Sergeant Jack Noonan
Jack Noonan is an officer at Patrick’s precinct. Alongside his partner, O’Malley, he is the first officer to respond to Mary’s panicked phone call. One of Patrick’s coworkers, Noonan is familiar with the Maloney family and friendly with Mary. He offers her a number of kindnesses, opening his home—and his sister’s home—to her, speaking to her kindly throughout the investigation and allowing her to remain on the scene in an effort to keep her comfortable. Noonan accepts her innocence as a point of fact; his willingness to only see her as a grieving, newly widowed housewife blinds him to her careful manipulation of his kindness. She offers him a drink, which he accepts on the grounds of social expectation. This first professional lapse leads to a second: his inability to see Mary as anything other than an innocent victim results in his consumption of the now-cooked lamb, the destruction of the murder weapon, and the denial of justice to his murdered friend.
O’Malley
O’Malley is one of the police officers that responds to Mary’s tear-stricken call. He is first on scene at the Maloney residence, alongside his partner, Sergeant Jack Noonan.
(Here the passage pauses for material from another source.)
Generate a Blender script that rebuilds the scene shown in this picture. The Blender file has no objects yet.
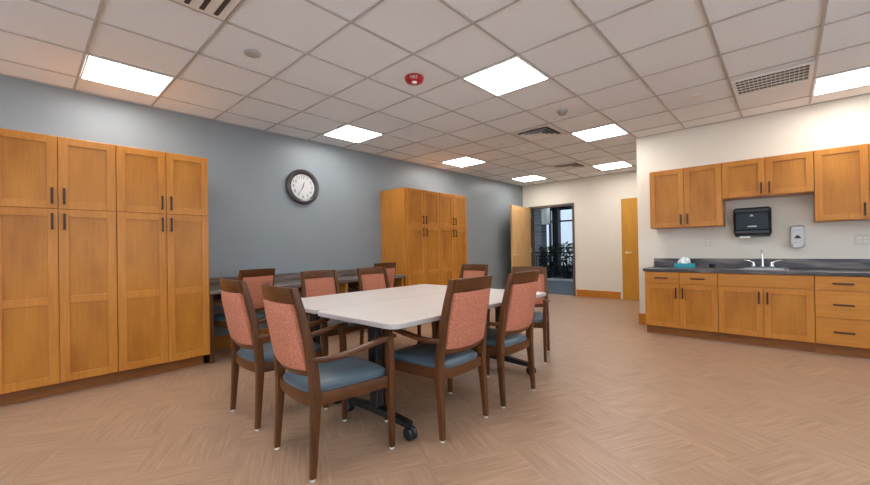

His role in the story is limited; he investigates Patrick’s body, aids in discovering evidence of foul play, and phones the precinct to request backup in the form of a doctor, police photographer, and two detectives. O’Malley’s presence soon fades into the background. He is yet another officer on the scene who will, after an evening of fruitless investigation, unwittingly consume the long-sought murder weapon.
Sam
Sam, a local grocer, appears in the story to corroborate Mary’s quickly constructed alibi. She visits his store shortly after the murder under the guise of purchasing vegetables to prepare a home-cooked meal for her husband. They make small talk, and Sam suggests she purchase cheesecake for dessert, a recommendation he provides on the basis of personal familiarity. It is clear that the couple often frequent his store; he knows them well enough to guess at their tastes, a realization which makes Mary’s successful deception even more compelling. When a detective questions him, Sam’s descriptions of his interactions with Mary that evening are powerful evidence that affirm her innocence. She overhears fragments of his interview spoken in cut-off whispers, describing their conversation as “quite normal” and claiming it was “impossible that she . . .” Sam’s role in the story is to provide a believable alibi for Mary, and he more than delivers.